BEN BEHZAT FİRİK! Hasan Aksu

12 Eylül’ün en karanlık döneminde 1981’in 10 Ekim’inde faşizmin orduları beni köyümden, evimden aldılar. Ağabeymi de benimle birlikte aldılar. Köyümüz dağlık, ormanlık bir vadinin yamacında kurulu, dünya harikası doğal güzelliğe sahipti. Ben henüz 17’sine yeni girmiştim. Devrimci fikirlerle çocukluğumda tanıştım. Özelimde Kaypakkaya İbrahim’e, onun kurduğu Partiye gönlümü, sevdamı kaptırmıştım. TKP/ML’ye, onun Partizanlarına katılmayı en büyük hayalim bilirdim. TİKKO’cu kirveler evimize geldiğinde bütün hayranlığımla onlara bakakalırdım, peşlerinden bakarak uzandıkları dağlarımıza sevda besler, hayaller kurar gerilla olurdum dağlarda, beni alıp götürürdü kirvelerim, yoldaşlarımın yanlarına, sonra ise gerçeğe dönerdim. Ama yüreğimin yarısı onlarda kalmıştı hep.

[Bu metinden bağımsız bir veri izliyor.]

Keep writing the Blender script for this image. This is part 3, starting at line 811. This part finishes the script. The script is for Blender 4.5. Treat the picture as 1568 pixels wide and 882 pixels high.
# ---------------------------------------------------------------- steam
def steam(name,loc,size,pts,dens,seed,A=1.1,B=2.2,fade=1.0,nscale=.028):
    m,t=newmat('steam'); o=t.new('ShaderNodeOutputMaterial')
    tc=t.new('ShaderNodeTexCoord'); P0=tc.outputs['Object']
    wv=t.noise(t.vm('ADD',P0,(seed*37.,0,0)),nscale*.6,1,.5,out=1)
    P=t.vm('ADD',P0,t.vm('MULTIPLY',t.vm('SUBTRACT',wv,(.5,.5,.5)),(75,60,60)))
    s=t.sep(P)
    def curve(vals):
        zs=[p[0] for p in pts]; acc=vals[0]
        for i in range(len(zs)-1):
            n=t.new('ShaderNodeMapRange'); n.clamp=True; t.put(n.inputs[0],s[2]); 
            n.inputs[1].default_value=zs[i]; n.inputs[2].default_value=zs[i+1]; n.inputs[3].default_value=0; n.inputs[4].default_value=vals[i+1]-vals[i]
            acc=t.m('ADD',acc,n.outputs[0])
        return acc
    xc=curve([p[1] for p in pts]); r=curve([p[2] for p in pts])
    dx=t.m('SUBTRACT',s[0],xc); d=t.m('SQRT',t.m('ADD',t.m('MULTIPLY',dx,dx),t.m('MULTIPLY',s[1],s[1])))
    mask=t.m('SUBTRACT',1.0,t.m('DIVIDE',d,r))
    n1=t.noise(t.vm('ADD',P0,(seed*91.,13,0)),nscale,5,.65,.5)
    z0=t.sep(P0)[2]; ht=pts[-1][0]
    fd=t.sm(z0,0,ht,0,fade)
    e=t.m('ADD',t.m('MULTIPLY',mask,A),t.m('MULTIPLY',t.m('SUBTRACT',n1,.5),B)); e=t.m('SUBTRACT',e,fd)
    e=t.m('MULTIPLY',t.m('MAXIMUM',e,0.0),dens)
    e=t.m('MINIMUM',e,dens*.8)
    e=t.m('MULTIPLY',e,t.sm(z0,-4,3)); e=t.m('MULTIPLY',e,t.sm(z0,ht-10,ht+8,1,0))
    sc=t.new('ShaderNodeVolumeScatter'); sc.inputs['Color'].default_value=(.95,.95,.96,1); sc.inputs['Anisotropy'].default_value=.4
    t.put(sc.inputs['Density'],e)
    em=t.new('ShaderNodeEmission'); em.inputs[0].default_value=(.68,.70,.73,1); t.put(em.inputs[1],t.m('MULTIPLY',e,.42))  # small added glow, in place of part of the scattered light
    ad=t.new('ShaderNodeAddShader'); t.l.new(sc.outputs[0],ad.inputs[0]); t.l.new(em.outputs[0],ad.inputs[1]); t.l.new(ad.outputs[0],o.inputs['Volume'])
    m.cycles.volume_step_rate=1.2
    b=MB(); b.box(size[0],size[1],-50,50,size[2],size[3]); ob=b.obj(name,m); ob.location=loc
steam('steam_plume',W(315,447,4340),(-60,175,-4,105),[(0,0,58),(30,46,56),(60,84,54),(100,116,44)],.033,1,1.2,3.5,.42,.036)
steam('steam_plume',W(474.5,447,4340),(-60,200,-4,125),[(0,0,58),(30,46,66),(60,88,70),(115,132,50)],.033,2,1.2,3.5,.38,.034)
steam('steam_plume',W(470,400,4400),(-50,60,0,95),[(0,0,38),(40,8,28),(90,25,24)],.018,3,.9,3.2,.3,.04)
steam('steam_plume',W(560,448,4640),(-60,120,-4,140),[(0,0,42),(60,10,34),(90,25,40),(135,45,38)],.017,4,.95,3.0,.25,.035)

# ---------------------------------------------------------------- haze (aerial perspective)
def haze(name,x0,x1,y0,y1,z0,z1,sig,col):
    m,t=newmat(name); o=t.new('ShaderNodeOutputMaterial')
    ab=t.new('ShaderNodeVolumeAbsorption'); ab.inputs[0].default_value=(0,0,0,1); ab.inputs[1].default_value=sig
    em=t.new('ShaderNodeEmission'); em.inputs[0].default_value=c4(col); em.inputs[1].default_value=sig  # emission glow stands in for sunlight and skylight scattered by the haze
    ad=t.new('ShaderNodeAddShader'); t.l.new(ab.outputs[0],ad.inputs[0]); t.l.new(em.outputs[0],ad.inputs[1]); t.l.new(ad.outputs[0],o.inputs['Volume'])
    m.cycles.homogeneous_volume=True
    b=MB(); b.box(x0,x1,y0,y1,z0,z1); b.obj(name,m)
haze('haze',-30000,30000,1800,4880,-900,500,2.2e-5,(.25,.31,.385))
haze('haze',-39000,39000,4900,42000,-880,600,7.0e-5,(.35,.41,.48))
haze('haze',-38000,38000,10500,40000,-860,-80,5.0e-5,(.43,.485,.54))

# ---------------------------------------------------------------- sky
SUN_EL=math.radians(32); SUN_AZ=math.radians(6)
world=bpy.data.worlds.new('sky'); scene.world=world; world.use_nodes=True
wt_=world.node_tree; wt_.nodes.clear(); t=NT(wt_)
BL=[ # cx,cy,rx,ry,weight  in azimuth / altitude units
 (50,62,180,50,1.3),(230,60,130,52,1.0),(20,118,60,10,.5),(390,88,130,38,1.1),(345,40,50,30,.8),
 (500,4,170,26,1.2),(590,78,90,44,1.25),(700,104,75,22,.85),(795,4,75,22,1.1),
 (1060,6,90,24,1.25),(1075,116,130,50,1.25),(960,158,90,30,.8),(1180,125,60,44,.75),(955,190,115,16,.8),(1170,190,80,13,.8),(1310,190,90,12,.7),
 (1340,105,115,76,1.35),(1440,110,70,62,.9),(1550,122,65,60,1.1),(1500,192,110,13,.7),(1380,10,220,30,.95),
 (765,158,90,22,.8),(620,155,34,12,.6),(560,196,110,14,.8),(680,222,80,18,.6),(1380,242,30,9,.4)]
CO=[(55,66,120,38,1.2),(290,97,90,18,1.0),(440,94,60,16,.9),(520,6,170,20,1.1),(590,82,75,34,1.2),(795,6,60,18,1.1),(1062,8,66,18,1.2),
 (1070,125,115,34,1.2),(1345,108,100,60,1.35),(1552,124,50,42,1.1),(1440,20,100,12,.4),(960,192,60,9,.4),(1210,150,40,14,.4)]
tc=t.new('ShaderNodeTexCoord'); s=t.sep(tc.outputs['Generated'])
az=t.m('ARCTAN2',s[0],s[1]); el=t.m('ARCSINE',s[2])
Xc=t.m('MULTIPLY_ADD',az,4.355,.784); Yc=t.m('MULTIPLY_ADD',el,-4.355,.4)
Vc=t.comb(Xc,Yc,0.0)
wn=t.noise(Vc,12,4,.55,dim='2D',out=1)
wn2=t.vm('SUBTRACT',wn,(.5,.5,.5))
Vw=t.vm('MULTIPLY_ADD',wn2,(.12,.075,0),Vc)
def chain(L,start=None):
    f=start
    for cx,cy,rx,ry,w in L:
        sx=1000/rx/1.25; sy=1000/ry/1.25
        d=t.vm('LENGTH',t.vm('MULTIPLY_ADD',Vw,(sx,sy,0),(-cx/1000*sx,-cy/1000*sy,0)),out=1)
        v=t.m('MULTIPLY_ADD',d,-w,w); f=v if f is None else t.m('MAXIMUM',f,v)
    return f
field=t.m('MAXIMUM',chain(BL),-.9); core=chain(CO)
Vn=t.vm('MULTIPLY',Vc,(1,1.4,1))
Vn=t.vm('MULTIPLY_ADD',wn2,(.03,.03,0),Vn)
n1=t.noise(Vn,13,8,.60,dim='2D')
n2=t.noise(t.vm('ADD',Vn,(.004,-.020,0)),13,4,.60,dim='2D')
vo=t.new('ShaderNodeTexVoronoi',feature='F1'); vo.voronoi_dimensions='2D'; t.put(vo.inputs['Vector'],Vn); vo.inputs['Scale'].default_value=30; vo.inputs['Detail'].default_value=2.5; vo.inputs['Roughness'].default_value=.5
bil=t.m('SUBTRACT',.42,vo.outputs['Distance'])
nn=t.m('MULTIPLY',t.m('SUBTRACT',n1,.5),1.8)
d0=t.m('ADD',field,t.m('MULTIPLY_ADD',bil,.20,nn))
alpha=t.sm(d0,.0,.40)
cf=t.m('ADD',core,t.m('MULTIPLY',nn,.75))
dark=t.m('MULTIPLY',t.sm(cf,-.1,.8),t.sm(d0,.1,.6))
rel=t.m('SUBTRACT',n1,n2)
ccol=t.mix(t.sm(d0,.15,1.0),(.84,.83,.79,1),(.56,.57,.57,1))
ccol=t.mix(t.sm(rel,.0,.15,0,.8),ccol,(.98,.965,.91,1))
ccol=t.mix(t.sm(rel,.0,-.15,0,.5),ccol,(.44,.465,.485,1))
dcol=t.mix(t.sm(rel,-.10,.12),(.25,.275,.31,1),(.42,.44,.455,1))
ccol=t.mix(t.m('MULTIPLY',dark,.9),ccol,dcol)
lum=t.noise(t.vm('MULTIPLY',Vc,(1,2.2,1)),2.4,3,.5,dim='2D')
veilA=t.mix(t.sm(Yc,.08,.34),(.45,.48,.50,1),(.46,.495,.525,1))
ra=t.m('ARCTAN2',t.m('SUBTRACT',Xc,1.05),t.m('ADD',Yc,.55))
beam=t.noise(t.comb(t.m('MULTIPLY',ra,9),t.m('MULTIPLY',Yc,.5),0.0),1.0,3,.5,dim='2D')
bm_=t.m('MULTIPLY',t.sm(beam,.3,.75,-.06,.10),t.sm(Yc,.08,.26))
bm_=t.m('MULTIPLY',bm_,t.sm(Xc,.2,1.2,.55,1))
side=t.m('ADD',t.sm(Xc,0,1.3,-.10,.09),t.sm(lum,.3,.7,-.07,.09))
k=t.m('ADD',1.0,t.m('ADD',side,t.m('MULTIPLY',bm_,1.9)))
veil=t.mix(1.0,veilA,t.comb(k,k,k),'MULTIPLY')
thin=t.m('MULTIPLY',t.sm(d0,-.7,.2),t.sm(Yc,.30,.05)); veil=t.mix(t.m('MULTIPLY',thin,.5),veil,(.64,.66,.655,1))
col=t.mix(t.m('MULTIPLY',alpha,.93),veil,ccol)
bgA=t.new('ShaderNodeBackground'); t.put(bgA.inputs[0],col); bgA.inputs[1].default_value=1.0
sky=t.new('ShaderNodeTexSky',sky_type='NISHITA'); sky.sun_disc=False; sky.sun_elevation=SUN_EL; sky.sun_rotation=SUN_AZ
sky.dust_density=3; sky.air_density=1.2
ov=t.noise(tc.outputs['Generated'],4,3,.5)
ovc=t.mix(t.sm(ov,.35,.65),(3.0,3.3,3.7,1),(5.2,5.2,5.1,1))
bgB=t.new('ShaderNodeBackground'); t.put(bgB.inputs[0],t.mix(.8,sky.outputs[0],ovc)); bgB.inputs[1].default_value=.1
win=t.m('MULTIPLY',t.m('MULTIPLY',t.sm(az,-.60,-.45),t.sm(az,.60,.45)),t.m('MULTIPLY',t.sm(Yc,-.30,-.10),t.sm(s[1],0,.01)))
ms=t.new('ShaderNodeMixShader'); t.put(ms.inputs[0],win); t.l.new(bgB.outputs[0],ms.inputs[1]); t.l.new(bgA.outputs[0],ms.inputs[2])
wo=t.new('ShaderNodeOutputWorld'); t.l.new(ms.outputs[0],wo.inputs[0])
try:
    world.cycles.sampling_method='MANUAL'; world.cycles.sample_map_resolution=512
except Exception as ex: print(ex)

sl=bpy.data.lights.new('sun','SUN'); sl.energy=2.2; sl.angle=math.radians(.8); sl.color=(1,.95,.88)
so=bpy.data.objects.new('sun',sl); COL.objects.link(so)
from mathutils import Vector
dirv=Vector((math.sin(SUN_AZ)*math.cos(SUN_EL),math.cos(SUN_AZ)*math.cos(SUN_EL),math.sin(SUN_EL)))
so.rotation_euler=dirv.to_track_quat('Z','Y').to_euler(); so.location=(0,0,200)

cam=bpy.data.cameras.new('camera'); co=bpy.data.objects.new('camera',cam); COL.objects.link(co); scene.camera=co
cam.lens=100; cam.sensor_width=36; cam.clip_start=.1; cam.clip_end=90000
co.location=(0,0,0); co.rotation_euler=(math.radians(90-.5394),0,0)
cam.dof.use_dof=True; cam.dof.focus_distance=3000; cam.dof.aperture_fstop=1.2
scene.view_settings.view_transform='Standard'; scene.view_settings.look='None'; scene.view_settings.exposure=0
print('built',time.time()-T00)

12 Eylül karanlığını Dersim bir 38’de yaşamıştı, bir de şimdi yaşıyor. O nedenle karanlık bir dönemde beni nasıl, hangi vahşi işkenceyle öldürdüklerini siz, evet siz, nereden bileceksiniz ki! Karanlık bir dönemdi, yapılan bütün katliam, işkence, zulüm ve kaybetmeler karanlıkta kalıyordu. Karanlığa gömülüyor, unutturuluyordu, sesini duyurmak isteyenlerin ise sesleri boğuluyor, ezilmek isteniyordu. Bir tek dağlar faşizme karşı ses veriyor, yapılan katliam, vahşet ve zulme meydan okuyordu. Yolu dağlardan geçenler, faşizme karşı demokrasinin, özgürlüğün, sosyalizmin ve komünizmin sesini yütkseltiyor, onurluca direniyorlardı. Bu direniş zindanlara ulaşıyor, moral ve devrimci zindan direnişiyle bütünleşiyordu.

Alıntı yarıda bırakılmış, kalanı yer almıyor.